Сочинителям заказывали писать стихи на ширмах и те люди, которые отправлялись в провинцию по делам службы, – управители провинций, принцессы, назначенные жрицами в Исэ (Ки-но Цураюки написал множество таких стихотворений). В таком случае в ширменном стихотворении появлялись топонимы того места, которое служило целью путешественника[181]. И тогда пейзаж приобретал должную степень окультуренности, что служило гарантией безопасного пребывания вдали от столицы. Можно предположить, что такие «стихотворные» ширмы использовались командировочными для отправления ритуалов на местах, точно так же как это делал император в столице. Такие ширмо-стихи являлись подношением местным божествам и были предназначены для их задобрения. Отправляясь в путь, чиновник запасался не только государевой инвеститурой (указом о назначении и печатью), но и стихотворно-ширменными оберегами. Изображения на ширмах и подписи к ним часто являются отображением полного годового цикла, включая основные календарные праздники. На некоторых ширмах содержится полный перечень таких календарных (сезонных) действ, что превращает ширму (или же набор их) в законченный живописный календарный цикл, воспроизводящий сезонный цикл поэтической антологии. Зачастую на ширмах представлены и знаменитые пейзажи со стихотворными подписями, демонстрирующие все четыре времени года. Таким образом, изображения на ширмах и стихи являются проявлением одной и той же «природной» идеологии, преподнесенной в разных формах, которые дублируют друг друга, усиливая действенность каждой из них. Именно поэтому пейзажная ширма с нанесенными на нее стихами считалась достойным подарком ко дню рождения, такой подарок считался благопожелательным в силу того, что он символизировал полноту календарного бытия, которое не знает конца.
Стихи «Кокинсю» демонстрируют не только готовность соединиться с природой («внешним миром») и подчинить свои настроения ее сезонным проявлениям. Поэты были увлечены (отвлечены?) и своим «внутренним миром», который мог вступать в конфликтные отношения с природным движением. Если сравнивать поэзию «Кокинсю» с китайскими стихами и «Манъёсю», то мы должны констатировать: с созданием «Кокинсю» в значительной степени меняется общая тональность описания природного пространства – если раньше поэты радовались от встречи с красотой (природой, находящейся в идеальном состоянии), то теперь они часто горюют по поводу того, что миг встречи закончился так быстро. И в этом отношении они демонстрируют несовпадение природного и личного времени.

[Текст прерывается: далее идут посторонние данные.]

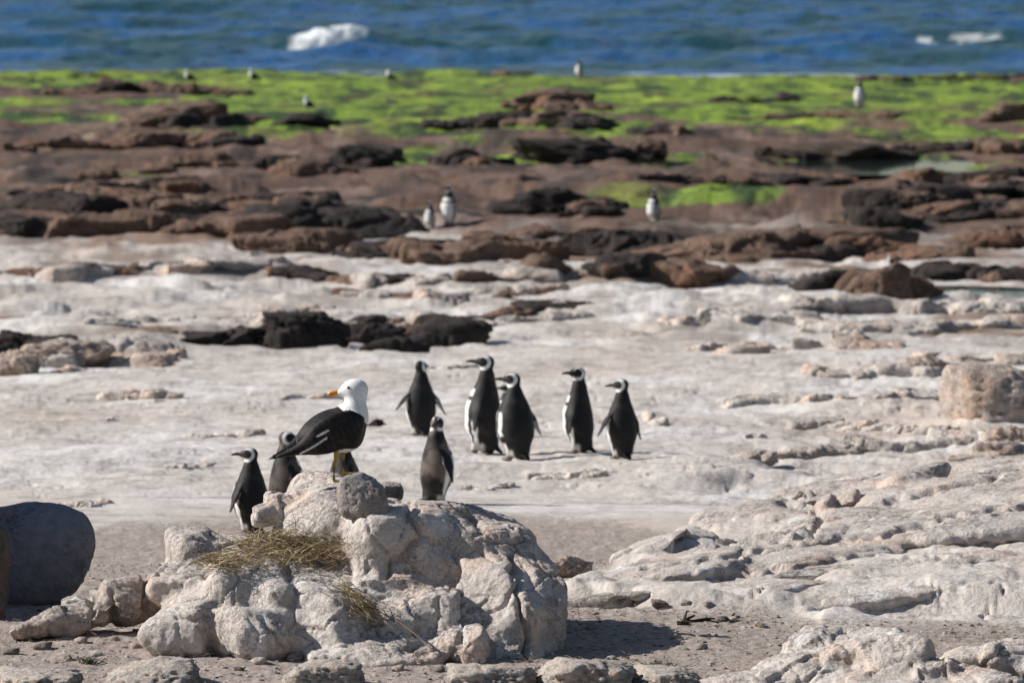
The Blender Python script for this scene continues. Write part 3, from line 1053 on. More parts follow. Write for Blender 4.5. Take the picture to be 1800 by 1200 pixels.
split_pieces(v3, q3, o3, nn3, rock_colour(v3, nn3, 23), ['slab', 'slab', 'boulder_block', 'knob', 'lump'], root3, M_ROCK, org)

# pale rocks along the bottom edge
LOW = [(265, 1210, 190, 48, 'low grey rock poking up at the bottom edge left of centre'),
       (560, 1212, 150, 40, 'low pinkish rock at the bottom edge below the nest rock'),
       (860, 1205, 180, 40, 'pale flat rock at the bottom edge under the square corner of the nest rock'),
       (1020, 1212, 190, 52, 'knobbly pale rock at the bottom edge in front of the shadow'),
       (1180, 1212, 170, 34, 'smooth pale rock at the bottom edge left of the corner rock'),
       (60, 1222, 160, 34, 'gravelly flat rock in the bottom left corner')]
for i, (px, py, w, h, lab) in enumerate(LOW):
    boulder('rock', px, py, w, h, 330 + i, lab, 'rock', D=22.0, depth=0.45, tone=PALE, sink=0.45, power=9, rough=0.09, mat=M_ROCK, detail=7.0)

# boulders of the middle distance
MID = [
    ('boulder', 1770, 736, 226, 92, 341, 'large smooth brown boulder at the right edge level with the penguins', dict(tone=(0.46, 0.385, 0.335), depth=1.0, sink=0.4, power=9, lo=0.82, rough=0.05)),
    ('boulder', 1000, 1015, 78, 38, 342, 'small pinkish boulder just right of the nest rock', dict(tone=PK, sink=0.3)),
    ('boulder', 110, 645, 175, 52, 346, 'pinkish broken boulder by the left edge of the pale floor', dict(tone=PK, sink=0.35, power=16, rough=0.1)),
    ('boulder', 20, 660, 90, 44, 347, 'rounded pink boulder touching the left edge of the picture', dict(tone=PK, sink=0.3)),
    ('boulder', 25, 618, 130, 36, 349, 'black shadowed rock at the left edge behind the pink boulders', dict(tone=DK, sink=0.35)),
    ('rock_ledge', 530, 608, 165, 54, 350, 'black angular ledge in the middle of the dark gap', dict(tone=DK, sink=0.3, power=18, yaw=-20)),
    ('rock_ledge', 645, 606, 130, 44, 351, 'dark flat topped block right of the black angular ledge', dict(tone=DK, sink=0.3, power=18, flat_top=0.7)),
    ('rock_ledge', 755, 602, 110, 38, 352, 'brown block at the right end of the dark gap', dict(tone=BR, sink=0.35, power=16)),
    ('rock_ledge', 470, 590, 150, 40, 354, 'pale slanting slab leaning onto the black angular ledge', dict(tone=PALE, sink=0.4, tilt=12, depth=1.6)),
    ('rock_ledge', 700, 452, 240, 36, 355, 'dark overhung ledge below the two distant penguins', dict(tone=DK, sink=0.35, power=16, flat_top=0.75)),
    ('rock_ledge', 830, 462, 150, 46, 356, 'brown blocky ledge right below the two distant penguins', dict(tone=BR, sink=0.3, power=18)),
    ('boulder', 950, 490, 130, 44, 361, 'dark brown boulder in the middle of the shelf', dict(tone=BR, sink=0.35)),
    ('boulder', 1380, 446, 120, 52, 364, 'rounded brown boulder with a black shaded face', dict(tone=BR, sink=0.25)),
    ('rock_ledge', 1510, 446, 250, 50, 365, 'long brown ledge casting black shade on the right', dict(tone=BR, sink=0.3, power=16, flat_top=0.75)),
    ('boulder', 1560, 524, 90, 62, 367, 'angular brown boulder standing at the left end of the right pool', dict(tone=BR, sink=0.25, power=16)),
    ('boulder', 1690, 492, 190, 32, 369, 'dark low rock behind the right pool', dict(tone=DK, sink=0.35)),
    ('boulder', 1620, 662, 110, 40, 374, 'pinkish rock leaning against the large smooth boulder', dict(tone=PK, sink=0.4)),
    ('boulder', 1780, 790, 120, 50, 375, 'tan slab below the large smooth boulder at the right edge', dict(tone=PK, sink=0.45, tilt=12)),
    # tidal platform
    ('rock_ledge', 490, 407, 220, 50, 383, 'black weedy ledge with a green tuft behind the pale shelf', dict(tone=DK, sink=0.3)),
    ('boulder', 960, 376, 190, 42, 385, 'black rock with a hump between the distant penguins', dict(tone=(0.03, 0.026, 0.025), sink=0.3)),
    ('boulder', 965, 356, 40, 26, 386, 'small black hump on top of the black rock', dict(tone=(0.03, 0.026, 0.025), sink=0.25)),
    ('rock_ledge', 1005, 286, 240, 40, 387, 'long dark ledge below the green algae in the middle', dict(tone=DK, sink=0.3)),
    ('boulder', 630, 292, 120, 44, 388, 'black rock left of the long dark ledge', dict(tone=(0.03, 0.027, 0.025), sink=0.3)),
    ('rock_ledge', 970, 188, 165, 38, 389, 'brown mound in the green algae', dict(tone=BR, sink=0.3)),
    ('rock_ledge', 995, 222, 160, 34, 390, 'brown ledge just below the brown mound', dict(tone=BR, sink=0.3)),
    ('rock_ledge', 320, 218, 210, 42, 391, 'long brown rock with black shaded ends on the left platform', dict(tone=BR, sink=0.3)),
    ('rock_ledge', 530, 220, 100, 24, 392, 'flat black rock with a gull perched on it', dict(tone=DK, sink=0.3)),
    ('rock_ledge', 1480, 285, 330, 34, 393, 'long dark ledge behind the green pool', dict(tone=(0.085, 0.062, 0.05), sink=0.35)),
    ('boulder', 1770, 212, 90, 36, 394, 'brown rock in the algae at the right edge', dict(tone=BR, sink=0.3)),
    ('boulder', 800, 285, 120, 24, 397, 'low dark rock between two green patches', dict(tone=(0.09, 0.07, 0.06), sink=0.35)),
]
for (nm, px, py, w, h, sd, lab, kw) in MID:
    boulder(nm, px, py, w, h, sd, lab, 'rock' if nm == 'rock_ledge' else 'boulder', sub=4 if py < 600 else 5, **{**dict(rough=0.13, power=18, planes=16, lo=0.6, detail=6.0), **kw})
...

Вместо чистого восхищения идеальной природой с ее календарным порядком их, бывает, гложет чувство обреченности, ибо поэт начинает ощущать трагический разрыв между личным (линейным) и природным (циклическим) временем. В настоящем поэты видели конец прошлого, а в будущем – конец настоящего.
Культивирование личных эмоций, испытываемых в связи с природными изменениями, не отменяет того факта, что сочинение стихов все равно считалось делом государственной важности. Японцы, с одной стороны, ставили своей задачей подчинить себя циклическому времени, с другой – пытались «улучшить» его, подогнать под свои представления о должном. И только естественно, что в качестве главного патрона поэзии выступал император – именно он был конечным гарантом природного порядка. Вместе с тем необходимо помнить, что стихи в антологиях наводили порядок в той части природы, которая не имела прямого отношения к жизненному обеспечению. Мы не встречаем там упоминаний о тех культурных или диких растениях, которые дают пропитание. То же касается и фауны. Возможно, отчасти потому, что аристократы не испытывали трудностей с личным потреблением. Если бы мы судили о жизни японцев того времени исключительно по стихам, мы бы никогда не узнали, что основой их пищевого рациона были рис и другие зерновые культуры, овощи, бобовые и рыба. Разрыв между «изящным» и «крестьянским» подходами хорошо продемонстрирован в одном из рассказов сборника начала XIII в. «Удзи сюи моногатари» (I-13). Буддийский священник увидел весной плачущего послушника и решил, что тот натура чувствительная: горюет по поводу того, что ветер сдувает цветы сакуры. Однако причина оказалась иной: послушник печалился о том, что ветер сорвет цветы с отцовских посевов ячменя и тот останется без урожая.